'''

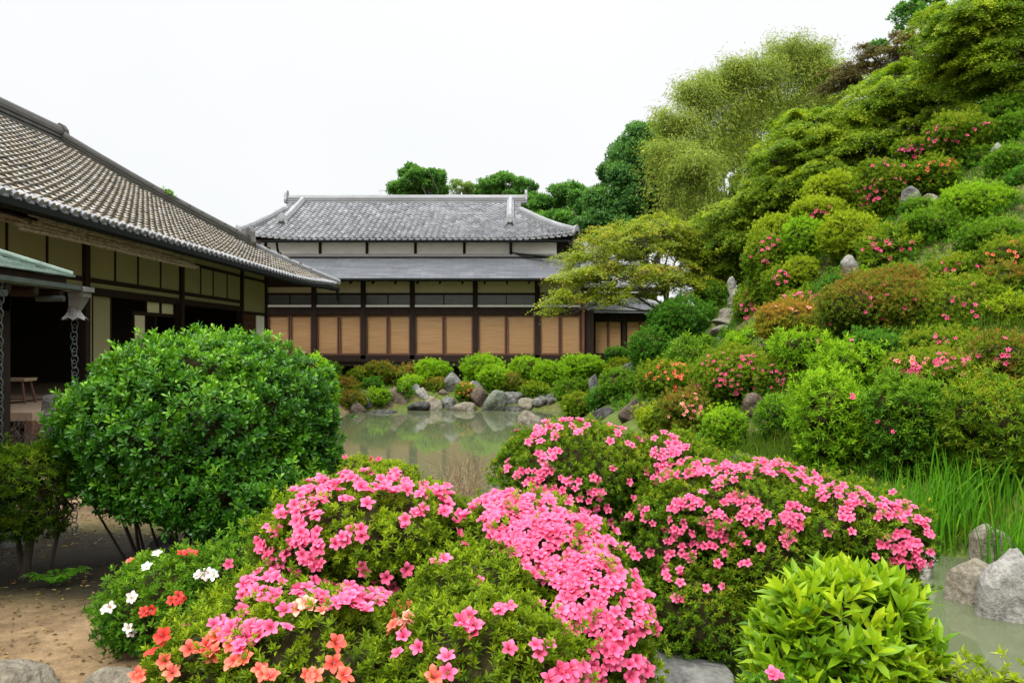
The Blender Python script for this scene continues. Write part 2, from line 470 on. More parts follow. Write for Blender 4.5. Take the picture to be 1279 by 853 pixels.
def ground(x, y):
    x = np.asarray(x, float); y = np.asarray(y, float)
    r = np.sqrt((x[..., None] - CP[:, 0]) ** 2 + (y[..., None] - CP[:, 1]) ** 2)
    z = _tps(r) @ _w[:_n] + _w[_n] + _w[_n + 1] * x + _w[_n + 2] * y
    z = z * (1 - sstep(55, 95, np.hypot(x - 5, y - 20)))
    flat = sstep(1.0, 4.0, x + .0 * y)            # left of the pond the garden is level
    z = np.where(z < -.35, -.35 + (z + .35) * .15, z)
    z = z * flat + (1 - flat) * np.clip(z, -.25, .18)
    p = np.stack([x, y, x * 0], -1)
    z = z + noise(p, 1.3, 1) * .02 + noise(p, 5, 2) * .007
    s = pond_sd(x, y) + noise(p, 1.0, 0) * .12
    z = np.where(s < 2.5, z * sstep(-.1, .9, s) + (-.72) * (1 - sstep(-.1, .9, s)), z)
    z = np.where(s < 0, -.72 - .5 * sstep(0, 1.2, -s), z)
    return z


def gz(x, y): return float(ground(np.array([x]), np.array([y]))[0])


def graded(lo, hi, step, far):
    c = np.arange(lo, hi + step / 2, step); a, b = [lo], [hi]; s = step
    while a[-1] > -far: s *= 1.35; a.append(a[-1] - s)
    s = step
    while b[-1] < far: s *= 1.35; b.append(b[-1] + s)
    return np.concatenate([a[:0:-1], c, b[1:]])


gx = graded(-9, 16, .11, 3000); gy = graded(1.0, 34, .13, 3000)
GX, GY = np.meshgrid(gx, gy)
GZ = np.zeros_like(GX)
for i0 in range(0, GX.shape[0], 16): GZ[i0:i0 + 16] = ground(GX[i0:i0 + 16], GY[i0:i0 + 16])
nx_, ny_ = len(gx), len(gy)
ii = np.arange(ny_ - 1)[:, None] * nx_ + np.arange(nx_ - 1)[None]
gf = np.stack([ii, ii + 1, ii + nx_ + 1, ii + nx_], -1).reshape(-1, 4)
hillness = sstep(.7, 1.8, GX - 1.4 * (GY < 9) + noise(np.stack([GX, GY, GX * 0], -1), .8) * .5) * sstep(4.5, 7, GY) + .95 * sstep(26.2, 26.9, GY) * sstep(-8, -6.4, GX)
bare = np.exp(-((GX - 8.25) ** 2 + (GY - 17.2) ** 2) / .9); hillness = hillness * (1 - bare)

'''

What is needed:
Restate the data above word for word. Do not include the images.

Answer:
The Blender Python script for this scene continues. Write part 2, from line 470 on. More parts follow. Write for Blender 4.5. Take the picture to be 1279 by 853 pixels.
def ground(x, y):
    x = np.asarray(x, float); y = np.asarray(y, float)
    r = np.sqrt((x[..., None] - CP[:, 0]) ** 2 + (y[..., None] - CP[:, 1]) ** 2)
    z = _tps(r) @ _w[:_n] + _w[_n] + _w[_n + 1] * x + _w[_n + 2] * y
    z = z * (1 - sstep(55, 95, np.hypot(x - 5, y - 20)))
    flat = sstep(1.0, 4.0, x + .0 * y)            # left of the pond the garden is level
    z = np.where(z < -.35, -.35 + (z + .35) * .15, z)
    z = z * flat + (1 - flat) * np.clip(z, -.25, .18)
    p = np.stack([x, y, x * 0], -1)
    z = z + noise(p, 1.3, 1) * .02 + noise(p, 5, 2) * .007
    s = pond_sd(x, y) + noise(p, 1.0, 0) * .12
    z = np.where(s < 2.5, z * sstep(-.1, .9, s) + (-.72) * (1 - sstep(-.1, .9, s)), z)
    z = np.where(s < 0, -.72 - .5 * sstep(0, 1.2, -s), z)
    return z


def gz(x, y): return float(ground(np.array([x]), np.array([y]))[0])


def graded(lo, hi, step, far):
    c = np.arange(lo, hi + step / 2, step); a, b = [lo], [hi]; s = step
    while a[-1] > -far: s *= 1.35; a.append(a[-1] - s)
    s = step
    while b[-1] < far: s *= 1.35; b.append(b[-1] + s)
    return np.concatenate([a[:0:-1], c, b[1:]])


gx = graded(-9, 16, .11, 3000); gy = graded(1.0, 34, .13, 3000)
GX, GY = np.meshgrid(gx, gy)
GZ = np.zeros_like(GX)
for i0 in range(0, GX.shape[0], 16): GZ[i0:i0 + 16] = ground(GX[i0:i0 + 16], GY[i0:i0 + 16])
nx_, ny_ = len(gx), len(gy)
ii = np.arange(ny_ - 1)[:, None] * nx_ + np.arange(nx_ - 1)[None]
gf = np.stack([ii, ii + 1, ii + nx_ + 1, ii + nx_], -1).reshape(-1, 4)
hillness = sstep(.7, 1.8, GX - 1.4 * (GY < 9) + noise(np.stack([GX, GY, GX * 0], -1), .8) * .5) * sstep(4.5, 7, GY) + .95 * sstep(26.2, 26.9, GY) * sstep(-8, -6.4, GX)
bare = np.exp(-((GX - 8.25) ** 2 + (GY - 17.2) ** 2) / .9); hillness = hillness * (1 - bare)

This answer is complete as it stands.